NASA picks STEM partners to get $42M in education cash

The agency selected 27 science organizations, museums and universities to receive a chunk of the 2 million to expand their science program for children of all ages.

NASA has picked 27 science organizations, universities and museums, to get cash to expand their programs immersing kids of all ages in STEM learning.

The agency will spread $42 million among the organizations — which includes the Exploratorium in San Francisco, known for its makerspace for students — to devise and implement new strategic approaches to engage students on NASA science education programs and activities, including Earth science, astrophysics, planetary science and heliophysics.

The agency is looking for the next generation of students who will be able to continue cutting-edge research — for example, around whether life exists on Mars, after it was announced Monday that liquid water was discovered on the planet’s surface.

The money will be awarded in increments of up to five years, under terms still being negotiated. There will be an additional five-year option to renew, officials announced this week.


“NASA seeks to innovate, explore, discover, and inspire and these selections build upon a legacy of excellence from our science education community,” said John Grunsfeld, astronaut and associate administrator of the agency’s Science Mission Directorate, in a release. “STEM education is the enabler of future space exploration and these awards, together with efforts in NASA’s Office of Education and other partners, will advance STEM efforts in this country, improve U.S. scientific literacy, and help to inspire our nation.”

Donald James, associate administrator of NASA’s Office of Education, said his department, based in Washington, D.C., would help coordinate and support the selection the process.

“The Office of Education will assist in working with the selectees for new approaches given their capabilities and priorities,” James said in the release. “Their efforts will help create and sustain the scientific and engineering workforce of the future.”

Final awards are slated to be made by the end of the year.

Below is a full list of organizations that have been selected to enter into negotiations for the awards:


Alabama Space Science Exhibit Commission — Huntsville, Ala.

American Museum of Natural History — New York City

Arizona State University — Tempe, Ariz.

Challenger Center for Space Science Education — Washington, D.C.

Gulf of Maine Research Institute — Portland, Maine


Institute for Global Environmental Strategies — Arlington, Va.

Jet Propulsion Laboratory — Pasadena, Calif.

NASA Goddard Space Flight Center — Greenbelt, Md.

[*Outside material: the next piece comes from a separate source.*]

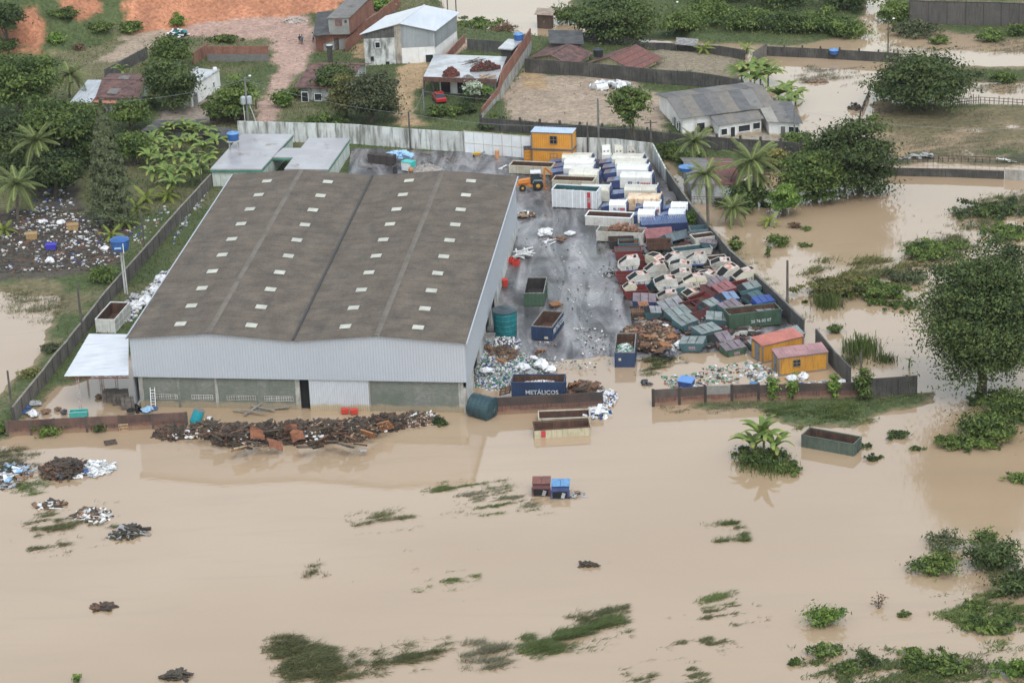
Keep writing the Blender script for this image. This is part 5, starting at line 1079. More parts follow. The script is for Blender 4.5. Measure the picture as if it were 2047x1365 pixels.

National Institute of Aerospace Associates — Hampton, Va.

Northern Arizona University — Flagstaff, AZ.


Science Museum of Minnesota — St. Paul, Minn.

SETI Institute — Mountain View, Calif. (two grantees)

Southern Illinois University, Edwardsville

Space Science Institute — Boulder, Colo.

Space Telescope Science Institute — Baltimore, Md.


University of Alaska, Fairbanks

University Of Colorado, Boulder

University of Michigan, Ann Arbor

University of Texas, Austin

University of Toledo — Toledo, Ohio


University Of Washington, Seattle

Wayne County Intermediate School District — Wayne, Mich.

WGBH Educational Foundation — Boston

Of the 27, three organizations are selected to support the science education associated with the upcoming 2017 total solar eclipse over North America:

Association of Universities for Research in Astronomy Inc. — Tucson, Ariz.


Exploratorium — San Francisco

Southwestern Community College — Sylva, N.C.